**DIRECTION**
Count the lines in the data below where the string "pixels" occurs, please, and give the number alone.

**DATA LINES**

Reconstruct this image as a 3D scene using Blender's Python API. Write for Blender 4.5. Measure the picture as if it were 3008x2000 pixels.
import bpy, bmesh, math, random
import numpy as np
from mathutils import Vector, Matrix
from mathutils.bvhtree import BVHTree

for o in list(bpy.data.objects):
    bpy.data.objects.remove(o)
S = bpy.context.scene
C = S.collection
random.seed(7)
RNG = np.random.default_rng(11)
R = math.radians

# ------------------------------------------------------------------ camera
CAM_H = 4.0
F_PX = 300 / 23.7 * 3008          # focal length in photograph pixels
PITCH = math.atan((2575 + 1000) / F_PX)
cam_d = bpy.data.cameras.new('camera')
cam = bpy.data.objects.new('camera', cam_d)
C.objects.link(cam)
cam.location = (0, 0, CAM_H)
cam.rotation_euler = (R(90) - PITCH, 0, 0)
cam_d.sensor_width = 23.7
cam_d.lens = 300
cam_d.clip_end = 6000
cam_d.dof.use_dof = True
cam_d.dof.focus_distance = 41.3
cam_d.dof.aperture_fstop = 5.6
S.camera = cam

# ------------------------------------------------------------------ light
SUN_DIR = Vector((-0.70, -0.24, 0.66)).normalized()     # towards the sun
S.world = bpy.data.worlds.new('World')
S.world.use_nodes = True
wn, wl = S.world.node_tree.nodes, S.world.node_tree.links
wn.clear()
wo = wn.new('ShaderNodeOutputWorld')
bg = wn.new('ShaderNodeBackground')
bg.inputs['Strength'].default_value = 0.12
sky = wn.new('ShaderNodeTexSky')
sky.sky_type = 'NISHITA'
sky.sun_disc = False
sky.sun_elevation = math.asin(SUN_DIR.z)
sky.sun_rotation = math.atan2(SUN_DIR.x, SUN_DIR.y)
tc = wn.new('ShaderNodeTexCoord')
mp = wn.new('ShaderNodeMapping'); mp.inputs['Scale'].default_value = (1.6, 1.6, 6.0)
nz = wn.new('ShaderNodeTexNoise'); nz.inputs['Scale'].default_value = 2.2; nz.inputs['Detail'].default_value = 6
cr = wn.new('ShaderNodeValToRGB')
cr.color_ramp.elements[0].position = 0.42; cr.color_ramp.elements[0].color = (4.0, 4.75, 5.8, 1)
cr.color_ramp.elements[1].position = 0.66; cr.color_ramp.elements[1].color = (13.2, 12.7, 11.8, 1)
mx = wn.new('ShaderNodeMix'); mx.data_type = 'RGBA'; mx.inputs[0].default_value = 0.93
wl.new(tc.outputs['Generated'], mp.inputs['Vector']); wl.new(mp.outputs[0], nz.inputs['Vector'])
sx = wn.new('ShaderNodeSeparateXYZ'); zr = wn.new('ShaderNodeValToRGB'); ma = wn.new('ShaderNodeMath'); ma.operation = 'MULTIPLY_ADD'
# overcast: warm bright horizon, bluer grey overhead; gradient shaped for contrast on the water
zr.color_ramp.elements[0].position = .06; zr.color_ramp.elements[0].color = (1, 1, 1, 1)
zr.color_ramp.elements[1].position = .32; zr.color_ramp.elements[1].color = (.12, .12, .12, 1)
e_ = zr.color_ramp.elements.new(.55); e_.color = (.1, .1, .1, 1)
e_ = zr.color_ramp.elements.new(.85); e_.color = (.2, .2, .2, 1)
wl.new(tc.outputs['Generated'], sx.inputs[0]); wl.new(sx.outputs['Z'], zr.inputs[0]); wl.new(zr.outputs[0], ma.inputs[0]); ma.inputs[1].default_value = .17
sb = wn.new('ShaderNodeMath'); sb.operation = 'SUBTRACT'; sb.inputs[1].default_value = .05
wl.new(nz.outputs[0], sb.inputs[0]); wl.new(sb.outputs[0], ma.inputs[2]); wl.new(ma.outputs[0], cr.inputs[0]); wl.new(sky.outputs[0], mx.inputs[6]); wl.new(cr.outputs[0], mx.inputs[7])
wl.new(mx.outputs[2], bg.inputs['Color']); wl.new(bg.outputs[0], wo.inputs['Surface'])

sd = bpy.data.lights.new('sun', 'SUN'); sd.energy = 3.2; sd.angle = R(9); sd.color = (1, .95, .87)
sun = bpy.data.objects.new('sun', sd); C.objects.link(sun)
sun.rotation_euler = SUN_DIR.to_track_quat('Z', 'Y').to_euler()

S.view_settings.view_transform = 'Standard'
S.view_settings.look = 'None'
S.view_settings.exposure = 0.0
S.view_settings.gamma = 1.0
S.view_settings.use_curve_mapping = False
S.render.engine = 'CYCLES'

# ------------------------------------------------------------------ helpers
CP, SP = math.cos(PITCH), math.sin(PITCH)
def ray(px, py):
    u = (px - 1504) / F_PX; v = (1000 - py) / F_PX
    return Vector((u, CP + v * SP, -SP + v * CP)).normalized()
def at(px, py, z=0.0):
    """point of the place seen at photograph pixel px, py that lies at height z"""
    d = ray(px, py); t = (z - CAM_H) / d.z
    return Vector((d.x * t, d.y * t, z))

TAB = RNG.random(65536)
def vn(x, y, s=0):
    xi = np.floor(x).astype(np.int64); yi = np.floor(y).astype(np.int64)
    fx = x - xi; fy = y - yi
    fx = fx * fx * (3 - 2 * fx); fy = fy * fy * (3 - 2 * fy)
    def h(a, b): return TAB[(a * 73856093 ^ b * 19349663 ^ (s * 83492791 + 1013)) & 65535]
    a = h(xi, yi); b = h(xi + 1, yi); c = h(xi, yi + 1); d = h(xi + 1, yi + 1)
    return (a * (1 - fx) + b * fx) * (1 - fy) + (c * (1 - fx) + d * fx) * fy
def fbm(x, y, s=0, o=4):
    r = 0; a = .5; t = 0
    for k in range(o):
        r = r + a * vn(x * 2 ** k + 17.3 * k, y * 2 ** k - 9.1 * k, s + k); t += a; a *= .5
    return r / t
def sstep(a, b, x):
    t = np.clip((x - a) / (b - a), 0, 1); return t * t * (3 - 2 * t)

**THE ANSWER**
2